Griffin, freaked by an avalanche of show cancellations (poof went her tour, and her prized New Year’s Eve gig with Anderson Cooper on CNN), said sorry. And she’s still saying sorry ― for ever saying sorry at all.

The scarlet letter has become a badge of honor.

“As Jane Fonda told me, it’ll be on my tombstone,” Griffin said. “My only regret is that freaking apology.”

Griffin made forever enemies out of President Trump (whom she previously knew socially, and who once hired her to roast him) and many of his millions of followers. Plenty of heat remains ― she’s got the private-security bills to prove it ― but she’s still eagerly taking on the Epstein files, ICE, and, now, the bombings in Iran.

The tea she’s spilling isn’t everybody’s cup of tea. (Her audiences are, by and large, gays and women, and the straight men dragged there by gays and women.) Back in the day, she boasted about playing the Bible Belt. This tour is mostly blue cities. Even so, her shows will draw the occasional protest.

That’s OK, too.
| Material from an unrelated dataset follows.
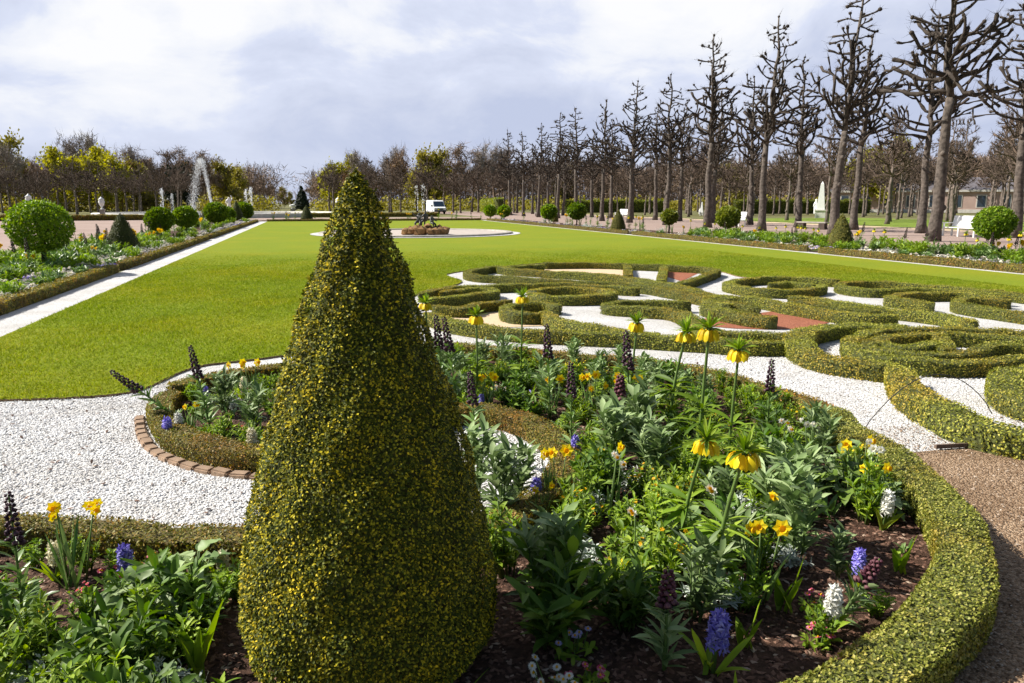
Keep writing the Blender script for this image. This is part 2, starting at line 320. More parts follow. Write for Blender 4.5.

Griffin, who considers herself an activist as much as a comedian these days, can appreciate a good protest ― and has plenty of use for a pathetic one, too.

Hey, she’s always looking for new material ― wherever, however, heavy or not.

“You know, these are different times, and things are ever changing,” said Griffin, who has 21 standup specials to her credit, the first in 1996 and the latest, “My Life on the PTSD List,” in 2025. “I’m leaning in and embracing all the good, the bad ― and the funny.”